Both sectarianism and nationalism provide the opportunity in which the ruling classes can discipline and divide the working class (being the major threat to their rule) in order to maintain its dominance, and to reproduce their hegemony in a fabricated “heroic battle”, to contain their crisis. Again, as Marx wrote in the Eighteenth Brumaire:
“But unheroic though bourgeois society is, it nevertheless needed heroism, sacrifice, terror, civil war, and national wars to bring it into being. And in the austere classical traditions of the Roman Republic the bourgeois gladiators found the ideals and the art forms, the self-deceptions, that they needed to conceal from themselves the bourgeois-limited content of their struggles and to keep their passion on the high plane of great historic tragedy.”

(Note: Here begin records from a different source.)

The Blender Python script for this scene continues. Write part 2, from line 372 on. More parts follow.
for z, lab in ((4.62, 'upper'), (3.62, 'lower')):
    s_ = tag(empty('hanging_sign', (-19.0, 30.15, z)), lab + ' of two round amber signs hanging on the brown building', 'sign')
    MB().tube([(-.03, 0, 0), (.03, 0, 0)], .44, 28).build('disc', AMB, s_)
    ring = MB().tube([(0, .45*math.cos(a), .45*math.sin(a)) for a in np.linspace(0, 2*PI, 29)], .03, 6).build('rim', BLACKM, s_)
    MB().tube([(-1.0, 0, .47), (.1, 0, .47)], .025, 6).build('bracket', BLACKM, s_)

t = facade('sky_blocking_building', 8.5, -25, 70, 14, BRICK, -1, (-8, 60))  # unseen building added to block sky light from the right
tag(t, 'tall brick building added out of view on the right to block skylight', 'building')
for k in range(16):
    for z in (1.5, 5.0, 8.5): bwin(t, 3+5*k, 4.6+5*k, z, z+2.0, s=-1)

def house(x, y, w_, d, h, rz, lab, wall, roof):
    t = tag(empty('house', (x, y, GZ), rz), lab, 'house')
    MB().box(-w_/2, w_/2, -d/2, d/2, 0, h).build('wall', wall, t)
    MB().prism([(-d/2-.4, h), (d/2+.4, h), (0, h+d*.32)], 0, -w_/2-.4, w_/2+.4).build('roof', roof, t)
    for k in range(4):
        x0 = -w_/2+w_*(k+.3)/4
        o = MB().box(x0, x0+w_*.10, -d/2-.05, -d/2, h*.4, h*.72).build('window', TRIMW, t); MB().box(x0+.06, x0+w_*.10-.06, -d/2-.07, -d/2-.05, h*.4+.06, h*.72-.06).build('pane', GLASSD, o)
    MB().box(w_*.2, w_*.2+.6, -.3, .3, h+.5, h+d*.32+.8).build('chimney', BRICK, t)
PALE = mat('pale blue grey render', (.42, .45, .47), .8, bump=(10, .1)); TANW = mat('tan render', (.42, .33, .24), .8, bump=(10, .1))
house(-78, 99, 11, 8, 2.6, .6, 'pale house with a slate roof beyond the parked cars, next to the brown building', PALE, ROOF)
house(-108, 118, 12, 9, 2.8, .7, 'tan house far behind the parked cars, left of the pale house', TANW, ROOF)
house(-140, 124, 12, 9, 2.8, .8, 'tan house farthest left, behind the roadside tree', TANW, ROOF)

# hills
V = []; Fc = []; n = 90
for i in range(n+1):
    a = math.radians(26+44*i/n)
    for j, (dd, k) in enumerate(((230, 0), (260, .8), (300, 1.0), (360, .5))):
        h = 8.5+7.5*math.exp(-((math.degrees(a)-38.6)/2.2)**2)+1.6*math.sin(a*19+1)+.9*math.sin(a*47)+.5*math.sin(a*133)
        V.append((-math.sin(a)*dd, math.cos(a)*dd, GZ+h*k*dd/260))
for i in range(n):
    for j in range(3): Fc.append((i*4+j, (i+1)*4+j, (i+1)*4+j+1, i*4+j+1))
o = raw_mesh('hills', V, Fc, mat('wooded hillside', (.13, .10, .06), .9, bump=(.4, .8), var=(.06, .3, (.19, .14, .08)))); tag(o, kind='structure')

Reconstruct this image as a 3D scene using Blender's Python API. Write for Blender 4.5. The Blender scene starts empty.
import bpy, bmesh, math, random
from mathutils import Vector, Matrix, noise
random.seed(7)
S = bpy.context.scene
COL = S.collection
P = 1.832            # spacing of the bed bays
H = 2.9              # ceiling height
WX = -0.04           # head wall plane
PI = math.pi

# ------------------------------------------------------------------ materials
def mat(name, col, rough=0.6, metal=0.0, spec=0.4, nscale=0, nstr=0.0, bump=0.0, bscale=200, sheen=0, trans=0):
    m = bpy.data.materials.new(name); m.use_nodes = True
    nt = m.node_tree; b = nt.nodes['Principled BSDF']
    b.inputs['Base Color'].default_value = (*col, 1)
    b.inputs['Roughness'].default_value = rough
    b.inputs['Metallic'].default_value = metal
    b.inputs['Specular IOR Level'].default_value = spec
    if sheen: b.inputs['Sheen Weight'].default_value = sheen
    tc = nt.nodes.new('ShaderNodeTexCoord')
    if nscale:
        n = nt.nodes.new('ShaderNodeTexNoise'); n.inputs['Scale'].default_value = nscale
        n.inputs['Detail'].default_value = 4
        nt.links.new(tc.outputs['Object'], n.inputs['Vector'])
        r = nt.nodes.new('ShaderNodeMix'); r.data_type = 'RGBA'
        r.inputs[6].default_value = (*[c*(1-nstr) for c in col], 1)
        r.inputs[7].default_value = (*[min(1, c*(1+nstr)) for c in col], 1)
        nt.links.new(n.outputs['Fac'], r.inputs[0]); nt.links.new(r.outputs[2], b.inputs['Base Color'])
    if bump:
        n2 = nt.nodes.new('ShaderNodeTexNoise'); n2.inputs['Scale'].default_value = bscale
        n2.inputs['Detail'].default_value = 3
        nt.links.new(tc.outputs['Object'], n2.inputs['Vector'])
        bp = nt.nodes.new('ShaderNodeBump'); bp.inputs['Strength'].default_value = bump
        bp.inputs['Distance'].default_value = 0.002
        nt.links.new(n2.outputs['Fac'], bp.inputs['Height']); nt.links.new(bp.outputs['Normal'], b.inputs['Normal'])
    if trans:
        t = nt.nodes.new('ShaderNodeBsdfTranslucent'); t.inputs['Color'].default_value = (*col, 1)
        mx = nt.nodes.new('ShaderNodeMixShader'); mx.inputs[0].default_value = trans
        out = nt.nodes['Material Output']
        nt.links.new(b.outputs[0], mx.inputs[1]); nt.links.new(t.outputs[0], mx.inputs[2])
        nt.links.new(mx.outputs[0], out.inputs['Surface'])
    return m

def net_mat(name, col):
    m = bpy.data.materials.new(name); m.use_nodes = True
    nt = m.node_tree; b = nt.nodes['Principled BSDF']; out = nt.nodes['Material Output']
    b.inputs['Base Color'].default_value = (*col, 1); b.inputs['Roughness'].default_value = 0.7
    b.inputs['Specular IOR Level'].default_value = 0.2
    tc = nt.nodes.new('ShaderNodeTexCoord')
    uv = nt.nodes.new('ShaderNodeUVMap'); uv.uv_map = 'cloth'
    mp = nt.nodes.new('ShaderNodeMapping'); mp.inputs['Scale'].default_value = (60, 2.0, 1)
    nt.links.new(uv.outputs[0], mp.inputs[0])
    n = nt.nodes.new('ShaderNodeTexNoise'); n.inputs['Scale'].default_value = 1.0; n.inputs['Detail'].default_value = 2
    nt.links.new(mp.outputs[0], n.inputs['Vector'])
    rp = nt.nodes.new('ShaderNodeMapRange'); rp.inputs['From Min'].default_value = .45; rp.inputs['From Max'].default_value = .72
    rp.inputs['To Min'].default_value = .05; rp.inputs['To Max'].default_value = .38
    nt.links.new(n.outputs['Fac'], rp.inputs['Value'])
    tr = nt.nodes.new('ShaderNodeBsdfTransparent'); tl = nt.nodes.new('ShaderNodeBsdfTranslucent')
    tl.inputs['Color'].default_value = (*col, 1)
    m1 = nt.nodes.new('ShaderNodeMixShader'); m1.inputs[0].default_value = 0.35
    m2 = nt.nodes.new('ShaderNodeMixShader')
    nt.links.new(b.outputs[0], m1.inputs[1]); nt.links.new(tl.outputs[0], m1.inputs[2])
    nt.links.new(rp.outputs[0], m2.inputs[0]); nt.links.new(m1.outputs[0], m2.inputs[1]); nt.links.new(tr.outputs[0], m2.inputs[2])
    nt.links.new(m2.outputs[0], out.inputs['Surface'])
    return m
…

Within the fear and terror produced by the established order, sectarian and nationalist politics find their potential, and in that sense workers can adopt sectarian ideas if left uncontested – as they are portrayed as the “only immediate” solution for either protection (Shia workers in Lebanon abiding to Hezbollah’s politics and Sunni workers abiding to the different Sunni political parties); or for victory (Syrians who subscribe to sectarian groups as they are better funded and more organised); or Egyptian workers who identify with the Military Council or the Muslim Brotherhood as an immediate solution for the lack of a viable revolutionary alternative.
For such reasons revolutionary socialists should not dismiss sectarianism as simply a crude tactic of divide and rule. We must also address the historical conditions for its existence and its prevalence by questioning the very nature of modern Arab and Middle Eastern societies and the role of religion in them.
We need to develop the revolutionary counter-ideology, in which not only are the conditions of exploitation uncovered, but also the means of ideological hegemony are constantly contested, and where revolutionary secularism does not reflect either “secular-nationalism” or “secular-liberalism”, but rather to build on the global struggle for socialism.